"Shapes of Serenity"
- a solo exhibition by Tine Otto curated by Josephine Fity
In Shapes of Serenity,"Shapes of Serenity" Tine Otto invites us into the world of embroidery, a realm that
demands our focus and presence. Here, craftsmanship, art, and meditation merge into
works that explore the boundaries of what embroidery can achieve—from flat, graphic
expressions to sculptural and spatial forms.
“I view embroidery as a way of drawing and shaping, where threads serve as my brushes
and yarn as my colour palette. The process is often improvised, allowing the material to
guide me.”
Thread by thread, her painstakingly crafted embroidered canvases take shape as a kind of
visual meditation, inviting calm and reflection—for her as the creator and for those
experiencing her works. Tine Otto explores contrasts by combining coarse, raw yarns with
fine, delicate threads, creating tension and depth. The process is deeply material-driven;
how the threads fall or interact determines the next step.

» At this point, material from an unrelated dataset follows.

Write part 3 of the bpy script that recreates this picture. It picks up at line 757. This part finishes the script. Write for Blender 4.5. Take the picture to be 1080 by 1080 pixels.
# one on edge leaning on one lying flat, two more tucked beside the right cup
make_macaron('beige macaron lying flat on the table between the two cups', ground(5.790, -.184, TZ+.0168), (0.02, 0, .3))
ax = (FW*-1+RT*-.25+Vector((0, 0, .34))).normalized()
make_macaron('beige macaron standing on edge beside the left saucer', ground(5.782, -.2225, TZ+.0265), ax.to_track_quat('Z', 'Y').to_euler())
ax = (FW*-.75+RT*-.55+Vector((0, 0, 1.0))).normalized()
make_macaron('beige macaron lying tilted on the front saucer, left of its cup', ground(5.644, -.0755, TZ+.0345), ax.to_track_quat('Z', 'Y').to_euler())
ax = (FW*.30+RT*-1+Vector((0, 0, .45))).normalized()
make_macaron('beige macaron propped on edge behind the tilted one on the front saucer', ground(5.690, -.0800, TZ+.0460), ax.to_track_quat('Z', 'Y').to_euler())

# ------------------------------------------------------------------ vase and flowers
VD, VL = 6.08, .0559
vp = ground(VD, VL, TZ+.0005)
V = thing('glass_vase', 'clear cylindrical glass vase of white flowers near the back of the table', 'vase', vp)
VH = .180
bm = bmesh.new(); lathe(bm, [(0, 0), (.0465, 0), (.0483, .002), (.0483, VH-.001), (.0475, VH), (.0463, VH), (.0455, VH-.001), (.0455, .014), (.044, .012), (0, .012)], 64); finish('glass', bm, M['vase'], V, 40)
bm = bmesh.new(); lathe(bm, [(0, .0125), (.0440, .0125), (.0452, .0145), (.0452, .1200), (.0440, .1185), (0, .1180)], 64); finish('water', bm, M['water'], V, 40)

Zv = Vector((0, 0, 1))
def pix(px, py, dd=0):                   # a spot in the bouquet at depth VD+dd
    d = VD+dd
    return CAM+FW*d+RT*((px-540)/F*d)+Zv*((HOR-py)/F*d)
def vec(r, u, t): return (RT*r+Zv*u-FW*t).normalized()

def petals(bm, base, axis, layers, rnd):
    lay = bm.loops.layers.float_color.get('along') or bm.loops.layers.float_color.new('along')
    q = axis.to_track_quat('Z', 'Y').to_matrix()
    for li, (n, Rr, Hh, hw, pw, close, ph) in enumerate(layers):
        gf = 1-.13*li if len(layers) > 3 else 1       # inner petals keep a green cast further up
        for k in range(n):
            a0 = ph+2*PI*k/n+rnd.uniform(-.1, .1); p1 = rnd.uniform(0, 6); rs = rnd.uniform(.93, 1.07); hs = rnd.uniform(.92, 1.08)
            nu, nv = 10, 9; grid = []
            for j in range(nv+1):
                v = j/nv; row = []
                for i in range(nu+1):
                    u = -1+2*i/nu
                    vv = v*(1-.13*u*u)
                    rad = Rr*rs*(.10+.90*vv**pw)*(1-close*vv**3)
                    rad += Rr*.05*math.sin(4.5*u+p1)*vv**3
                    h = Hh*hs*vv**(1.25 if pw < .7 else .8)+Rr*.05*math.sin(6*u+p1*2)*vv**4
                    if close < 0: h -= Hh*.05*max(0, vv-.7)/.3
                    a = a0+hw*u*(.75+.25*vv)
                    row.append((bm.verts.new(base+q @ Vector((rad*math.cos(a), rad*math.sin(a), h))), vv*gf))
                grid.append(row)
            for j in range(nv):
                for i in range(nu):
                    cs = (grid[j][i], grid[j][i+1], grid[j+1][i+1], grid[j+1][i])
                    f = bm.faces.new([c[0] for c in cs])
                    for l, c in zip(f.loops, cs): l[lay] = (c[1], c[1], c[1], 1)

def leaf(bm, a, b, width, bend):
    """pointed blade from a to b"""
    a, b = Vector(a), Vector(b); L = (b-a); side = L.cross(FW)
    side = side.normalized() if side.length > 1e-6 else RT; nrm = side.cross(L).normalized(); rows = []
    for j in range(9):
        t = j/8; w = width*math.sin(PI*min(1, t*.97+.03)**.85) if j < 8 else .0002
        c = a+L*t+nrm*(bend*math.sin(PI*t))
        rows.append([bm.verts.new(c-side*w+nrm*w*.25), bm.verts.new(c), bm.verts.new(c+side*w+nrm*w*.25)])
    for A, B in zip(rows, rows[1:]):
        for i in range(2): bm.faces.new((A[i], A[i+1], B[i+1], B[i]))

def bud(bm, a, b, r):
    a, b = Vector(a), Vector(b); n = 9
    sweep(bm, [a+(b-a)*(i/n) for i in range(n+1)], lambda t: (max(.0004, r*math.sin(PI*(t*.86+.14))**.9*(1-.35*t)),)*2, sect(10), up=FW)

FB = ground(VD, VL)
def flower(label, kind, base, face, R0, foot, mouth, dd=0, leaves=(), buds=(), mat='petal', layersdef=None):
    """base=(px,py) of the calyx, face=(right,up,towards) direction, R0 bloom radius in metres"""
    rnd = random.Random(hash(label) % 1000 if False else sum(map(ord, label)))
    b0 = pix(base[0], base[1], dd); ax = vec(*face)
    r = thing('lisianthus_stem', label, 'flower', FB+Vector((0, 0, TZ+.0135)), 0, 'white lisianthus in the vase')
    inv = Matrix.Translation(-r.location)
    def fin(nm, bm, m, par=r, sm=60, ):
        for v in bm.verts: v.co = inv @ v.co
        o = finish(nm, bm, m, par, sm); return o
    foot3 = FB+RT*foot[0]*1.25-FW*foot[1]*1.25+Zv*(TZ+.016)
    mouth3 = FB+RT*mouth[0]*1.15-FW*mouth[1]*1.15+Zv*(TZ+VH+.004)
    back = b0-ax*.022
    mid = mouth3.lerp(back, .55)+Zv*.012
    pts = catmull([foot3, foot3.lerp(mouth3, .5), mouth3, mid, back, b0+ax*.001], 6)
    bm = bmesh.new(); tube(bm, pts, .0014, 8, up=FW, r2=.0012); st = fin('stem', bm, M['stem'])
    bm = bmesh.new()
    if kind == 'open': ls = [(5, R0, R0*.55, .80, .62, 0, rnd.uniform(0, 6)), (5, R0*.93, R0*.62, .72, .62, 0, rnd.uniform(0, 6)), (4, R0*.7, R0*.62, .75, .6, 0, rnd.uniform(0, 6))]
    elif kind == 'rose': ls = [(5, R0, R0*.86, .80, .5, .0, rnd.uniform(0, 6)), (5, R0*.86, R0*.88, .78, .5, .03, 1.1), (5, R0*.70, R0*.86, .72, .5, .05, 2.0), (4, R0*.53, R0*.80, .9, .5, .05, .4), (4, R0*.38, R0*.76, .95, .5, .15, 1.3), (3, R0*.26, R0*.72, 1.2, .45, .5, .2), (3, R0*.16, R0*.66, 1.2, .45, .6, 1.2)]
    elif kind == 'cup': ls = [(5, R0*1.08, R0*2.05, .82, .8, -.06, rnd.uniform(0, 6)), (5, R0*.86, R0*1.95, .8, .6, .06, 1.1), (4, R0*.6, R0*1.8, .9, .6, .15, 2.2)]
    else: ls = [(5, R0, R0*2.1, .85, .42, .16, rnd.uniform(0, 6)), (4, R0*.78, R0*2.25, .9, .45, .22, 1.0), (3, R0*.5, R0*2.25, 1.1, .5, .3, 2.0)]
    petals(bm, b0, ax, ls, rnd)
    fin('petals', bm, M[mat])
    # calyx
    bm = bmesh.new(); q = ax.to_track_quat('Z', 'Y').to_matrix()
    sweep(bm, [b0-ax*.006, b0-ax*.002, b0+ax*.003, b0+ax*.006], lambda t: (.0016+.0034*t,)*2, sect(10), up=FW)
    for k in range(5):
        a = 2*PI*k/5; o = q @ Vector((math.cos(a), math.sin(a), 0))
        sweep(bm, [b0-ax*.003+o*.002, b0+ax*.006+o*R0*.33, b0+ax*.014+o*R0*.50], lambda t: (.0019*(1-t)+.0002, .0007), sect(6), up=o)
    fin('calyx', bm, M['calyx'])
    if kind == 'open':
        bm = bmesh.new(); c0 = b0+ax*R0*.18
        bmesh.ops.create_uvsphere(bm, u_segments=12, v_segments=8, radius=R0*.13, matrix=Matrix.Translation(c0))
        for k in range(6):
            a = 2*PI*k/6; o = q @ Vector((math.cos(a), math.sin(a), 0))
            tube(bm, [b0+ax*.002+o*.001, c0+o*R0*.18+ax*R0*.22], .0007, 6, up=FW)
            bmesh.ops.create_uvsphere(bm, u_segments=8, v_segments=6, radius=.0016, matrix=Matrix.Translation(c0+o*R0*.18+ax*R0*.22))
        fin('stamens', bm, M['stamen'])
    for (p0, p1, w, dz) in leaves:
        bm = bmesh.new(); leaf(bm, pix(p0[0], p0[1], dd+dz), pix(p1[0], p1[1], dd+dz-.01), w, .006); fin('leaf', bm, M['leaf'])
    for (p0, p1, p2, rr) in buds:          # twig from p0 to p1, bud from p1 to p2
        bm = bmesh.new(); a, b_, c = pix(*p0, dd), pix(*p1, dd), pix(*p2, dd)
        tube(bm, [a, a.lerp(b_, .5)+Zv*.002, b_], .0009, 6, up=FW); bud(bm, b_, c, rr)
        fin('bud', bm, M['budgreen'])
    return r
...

By letting the materials take the
lead, she explores the balance between chaos and control, giving her works a unique
dynamism.
Her works combine the formalism and abstraction of modernism with a personal narrative
rooted in a legacy that traces back to her grandmother's early introduction to the craft.
Situated at the intersection of modernist formalism and subtle narrative structures, her
pieces blend the disciplined language of abstraction with an organic, almost
archaeological, layer-by-layer method. Here, the placement of threads and the texture of
the yarns not only create spatial tensions but also serve as visual codes representing the
history and evolution of the patterns.
Inspired by the shapes and colors of nature—such as shells with their intricate patterns—and
drawing from modernist pioneers like Henry Moore, Barbara Hepworth, Lucio Fontana, the
Eames, and Arne Jacobsen, Tine Otto works with contrasts and harmonies. She actively
uses the void of the canvas to highlight the embroidered elements’ dynamics, creating a
light, floating tactility. Despite their abstract expression, her compositions reveal themselves
as interpretations of soft landscape contours or magnified lines and patterns from her
surroundings.
Each piece evolves organically, inviting exploration of the many layers and details that only
emerge upon closer inspection. The works offer a sensory experience, where embroidery
becomes a medium for artistic exploration and a kind of visual meditation, inviting
contemplation and connecting the viewer to a larger narrative and tradition.
Tine Otto’s practice is deeply rooted in a broader cultural-historical discourse, where
embroidery has traditionally been considered female craftwork and marginalized as an art
form. Through conceptual reinterpretation and formal experimentation, she represents a
new wave of artists redefining traditional craftsmanship and its role in contemporary art. Her
work traces back to the history of women's needlework, while simultaneously pointing
forward and challenging the medium as an artistic form. Her pieces present an artistic
universe that is as uncompromising in its materiality as it is poetic in its storytelling.